* [Your task]:
Repeat every line of the listing below exactly, minus the pictures.
-- Data provided start --
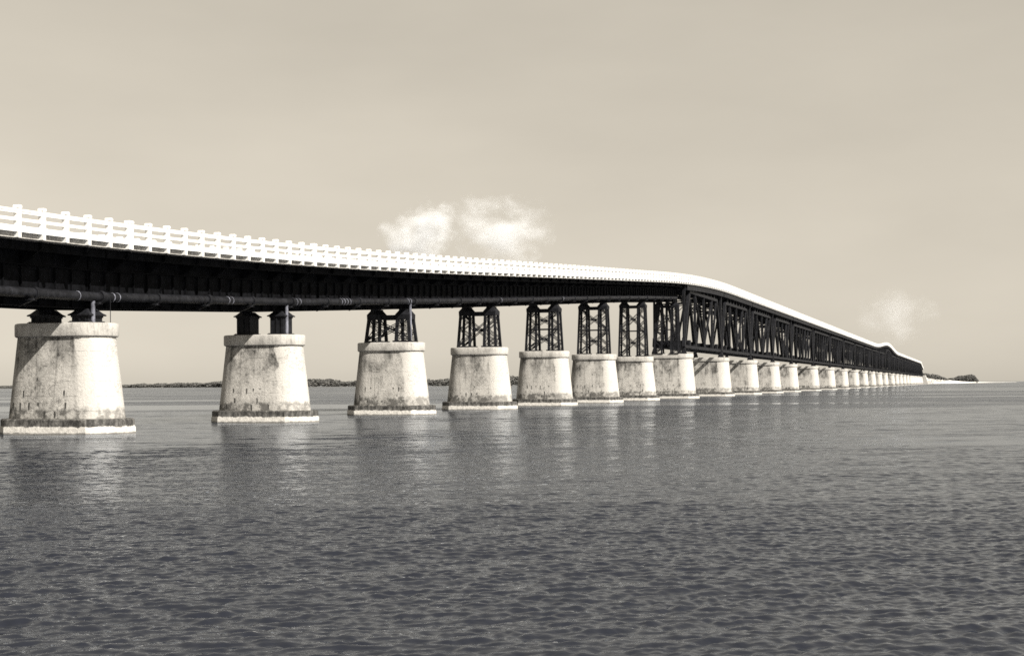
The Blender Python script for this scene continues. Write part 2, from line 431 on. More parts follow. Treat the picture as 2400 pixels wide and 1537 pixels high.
# ---- girder spans
GB = {-2: 6.5, -1: 6.72, 0: 7.18, 1: 8.19, 2: 9.55, 3: 11.0, 4: 12.5, 5: 14.0, 6: 15.42, 7.12: 16.85}
def gz(Y):
    i = (Y - YA)/SP
    ks = sorted(GB); return float(np.interp(i, ks, [GB[k] for k in ks]))
GX = 1.40
nodes = [-2, -1, 0, 1, 2, 3, 4, 5, 6, 7.12]
def girder_span(i0, i1):
    y0, y1 = Yi(i0) + 0.06, Yi(i1) - 0.06
    z0, z1 = gz(y0), gz(y1)
    D = 2.25
    g = empty('girder_span', (0, 0, 0), parent=bridge)
    for sx in (-1, 1):
        m = MB()
        x = XC + sx*GX
        m.beam(rel(x, y0, z0 + D/2), rel(x, y1, z1 + D/2), 0.02, D - 0.05)
        m.beam(rel(x, y0, z0 + 0.03), rel(x, y1, z1 + 0.03), 0.44, 0.055)
        m.beam(rel(x, y0, z0 + D), rel(x, y1, z1 + D), 0.44, 0.055)
        n = 16
        for k in range(n + 1):
            t = k / n; yy = y0 + 0.08 + (y1-y0-0.16)*t; zz = z0 + (z1-z0)*t
            for ss in (-1, 1):
                m.beam(rel(x + ss*0.085, yy, zz + 0.06), rel(x + ss*0.085, yy, zz + D - 0.03), 0.15, 0.03)
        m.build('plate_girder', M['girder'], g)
    n = 6
    for k in range(n):
        fb = MB()
        yy = y0 + (y1-y0)*(k + 0.5)/n; zg = gz(yy) + D + 0.03; zd = zdeck(yy) - 0.003
        h = zd - zg
        if h < 0.1: continue
        prof = [(-GX-0.3, zg), (GX+0.3, zg), (HW-0.95, zd-0.34), (HW-0.95, zd), (-HW+0.95, zd), (-HW+0.95, zd-0.34)]
        fb.loft([[(px_, yy-BY-0.10, pz_) for px_, pz_ in prof], [(px_, yy-BY+0.10, pz_) for px_, pz_ in prof]])
        fb.build('floor_beam', M['girder'], g)
    N = 6
    for xs, w_ in ((2.62, 0.16), (GX, 0.12)):
        for sx in (-1, 1):
            st = MB(); rings = []
            for k in range(N+1):
                yk = y0 + (y1-y0)*k/N; zd = zdeck(yk) - 0.006
                zl = zd - 0.5 if xs > 2 else min(zd - 0.05, gz(yk) + D + 0.04)
                x0, x1 = sx*xs - w_/2, sx*xs + w_/2
                rings.append([(x0, yk-BY, zl), (x1, yk-BY, zl), (x1, yk-BY, zd), (x0, yk-BY, zd)])
            st.loft(rings)
            st.build('stringer', M['girder'], g)
    nb = 5
    for k in range(nb + 1):
        br = MB()
        yy = y0 + 0.3 + (y1-y0-0.6)*k/nb; zz = gz(yy)
        br.beam(rel(XC-GX, yy, zz+0.15), rel(XC+GX, yy, zz+D-0.2), 0.1, 0.1, (0,1,0))
        br.beam(rel(XC+GX, yy+0.09, zz+0.15), rel(XC-GX, yy+0.09, zz+D-0.2), 0.1, 0.1, (0,1,0))
        br.build('cross_brace', M['girder'], g)
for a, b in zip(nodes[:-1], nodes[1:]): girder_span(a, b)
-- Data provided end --
* [Solution to this problem]:
The Blender Python script for this scene continues. Write part 2, from line 431 on. More parts follow. Treat the picture as 2400 pixels wide and 1537 pixels high.
# ---- girder spans
GB = {-2: 6.5, -1: 6.72, 0: 7.18, 1: 8.19, 2: 9.55, 3: 11.0, 4: 12.5, 5: 14.0, 6: 15.42, 7.12: 16.85}
def gz(Y):
    i = (Y - YA)/SP
    ks = sorted(GB); return float(np.interp(i, ks, [GB[k] for k in ks]))
GX = 1.40
nodes = [-2, -1, 0, 1, 2, 3, 4, 5, 6, 7.12]
def girder_span(i0, i1):
    y0, y1 = Yi(i0) + 0.06, Yi(i1) - 0.06
    z0, z1 = gz(y0), gz(y1)
    D = 2.25
    g = empty('girder_span', (0, 0, 0), parent=bridge)
    for sx in (-1, 1):
        m = MB()
        x = XC + sx*GX
        m.beam(rel(x, y0, z0 + D/2), rel(x, y1, z1 + D/2), 0.02, D - 0.05)
        m.beam(rel(x, y0, z0 + 0.03), rel(x, y1, z1 + 0.03), 0.44, 0.055)
        m.beam(rel(x, y0, z0 + D), rel(x, y1, z1 + D), 0.44, 0.055)
        n = 16
        for k in range(n + 1):
            t = k / n; yy = y0 + 0.08 + (y1-y0-0.16)*t; zz = z0 + (z1-z0)*t
            for ss in (-1, 1):
                m.beam(rel(x + ss*0.085, yy, zz + 0.06), rel(x + ss*0.085, yy, zz + D - 0.03), 0.15, 0.03)
        m.build('plate_girder', M['girder'], g)
    n = 6
    for k in range(n):
        fb = MB()
        yy = y0 + (y1-y0)*(k + 0.5)/n; zg = gz(yy) + D + 0.03; zd = zdeck(yy) - 0.003
        h = zd - zg
        if h < 0.1: continue
        prof = [(-GX-0.3, zg), (GX+0.3, zg), (HW-0.95, zd-0.34), (HW-0.95, zd), (-HW+0.95, zd), (-HW+0.95, zd-0.34)]
        fb.loft([[(px_, yy-BY-0.10, pz_) for px_, pz_ in prof], [(px_, yy-BY+0.10, pz_) for px_, pz_ in prof]])
        fb.build('floor_beam', M['girder'], g)
    N = 6
    for xs, w_ in ((2.62, 0.16), (GX, 0.12)):
        for sx in (-1, 1):
            st = MB(); rings = []
            for k in range(N+1):
                yk = y0 + (y1-y0)*k/N; zd = zdeck(yk) - 0.006
                zl = zd - 0.5 if xs > 2 else min(zd - 0.05, gz(yk) + D + 0.04)
                x0, x1 = sx*xs - w_/2, sx*xs + w_/2
                rings.append([(x0, yk-BY, zl), (x1, yk-BY, zl), (x1, yk-BY, zd), (x0, yk-BY, zd)])
            st.loft(rings)
            st.build('stringer', M['girder'], g)
    nb = 5
    for k in range(nb + 1):
        br = MB()
        yy = y0 + 0.3 + (y1-y0-0.6)*k/nb; zz = gz(yy)
        br.beam(rel(XC-GX, yy, zz+0.15), rel(XC+GX, yy, zz+D-0.2), 0.1, 0.1, (0,1,0))
        br.beam(rel(XC+GX, yy+0.09, zz+0.15), rel(XC-GX, yy+0.09, zz+D-0.2), 0.1, 0.1, (0,1,0))
        br.build('cross_brace', M['girder'], g)
for a, b in zip(nodes[:-1], nodes[1:]): girder_span(a, b)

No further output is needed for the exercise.